Le président du parlement Hama Amadou, dont les pairs ont autorisé
mercredi l'audition par la justice au sujet d'un trafic présumé de bébés
du Nigeria, a quitté "discrètement" le Niger pour le Burkina Faso, a
indiqué un responsable de l'opposition.
"Je peux vous dire qu'il a quitté discrètement le
pays et est actuellement à Ouagadougou au Burkina Faso, dont les
autorités ont confirmé la présence", a déclaré à l'AFP un responsable de
l'opposition nigérienne, confirmant une information de la télévision
d'Etat et d'une chaîne privée.
L'AFP n'a pu joindre de membre de la majorité pour une éventuelle réaction.
Le
bureau politique de l'Assemblée nationale a autorisé mercredi
l'audition de M. Amadou par le juge d'instruction en charge du dossier,
ce qui ouvre la voie à une potentielle arrestation, a expliqué une
source judiciaire.
La levée de l'immunité parlementaire de M.
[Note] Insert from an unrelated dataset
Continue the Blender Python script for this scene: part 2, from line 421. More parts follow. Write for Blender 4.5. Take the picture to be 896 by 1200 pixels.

Amadou n'est pas encore requise à ce stade de l'enquête, a expliqué à
l'AFP Mohamed Ben Omar, député proche du pouvoir, troisième
vice-président du Parlement et membre de ce bureau.
Le président
de l'Assemblée nationale est considéré comme le principal adversaire du
chef de l'Etat Mahamadou Issoufou pour l'élection présidentielle de
2016. L'une de ses épouses est actuellement écrouée dans le cadre de
cette affaire retentissante de trafic, qui a crispé le climat politique
dans le pays.
"Nous pensons que pour l'honneur et la
respectabilité de notre institution, il (Hama Amadou) doit (se mettre) à
la disposition de la justice", a justifié M. Ben Omar.
"Il ne
faut pas que nous basculions dans la rupture d'égalité des citoyens
devant la loi. Pour une même affaire, des Nigériens croupissent en
prison depuis des mois et d'autres sont en liberté", a-t-il argumenté.
- Légalité -
Le
conseil des ministres avait transmis mardi au Parlement une "requête"
du ministre de la Justice pour qu'Hama Amadou puisse être entendu.
L'opposition
dénonce l'illégalité de la mesure. Le règlement intérieur du Parlement
ne permet pas à "un bureau de l'Assemblée nationale de livrer un député à
la justice ou de le faire arrêter", a réagi Tidjani Abdoulkadri, l'un
de ses députés.
"L'arrestation suppose nécessairement la levée en
amont de l'immunité d'un député par l'Assemblée nationale" réunie "en
plénière", a-t-il affirmé lors d'une conférence de presse.
L'article
88 de la Constitution nigérienne stipule pourtant qu'"hors session,
aucun député ne peut être arrêté" qu'avec "l'autorisation du bureau de
l'Assemblée nationale, sauf cas de flagrant délit, de poursuites
autorisées ou de condamnations définitives".
Selon une source
parlementaire, Hama Amadou a saisi le Conseil constitutionnel pour qu'il
se prononce "sur la légalité" de la procédure.
Dix-sept
personnes, dont 12 femmes, ont été écrouées fin juin au Niger dans une
affaire de trafic international de bébés entre le Nigeria, où ils ont
été conçus, le Bénin et le Niger.
Toutes ont été inculpées de
"supposition d'enfant" (délit qui consiste à attribuer la maternité d'un
enfant à une femme qui ne l'a pas mis au monde), "faux et usage de
faux" et "déclaration mensongère".
Le ministre nigérien de
l'Agriculture Abdou Labo, dont l'une des épouses fait partie des femmes
détenues, a été incarcéré samedi.
Fin juillet, M. Amadou avait
dénoncé une affaire "politique". "Nous allons bannir ce trafic honteux,
quelle que soit la personne impliquée", avait répondu le ministre de la
Justice.
La rupture entre Hama Amadou et la majorité date d'août
2013, quand l'ex-principal allié de Mahamadou Issoufou a rejoint
l'opposition pour protester contre une refonte du gouvernement.
Les partisans du chef de l'Etat ne disposent pas des deux tiers des députés requis pour destituer le président du Parlement.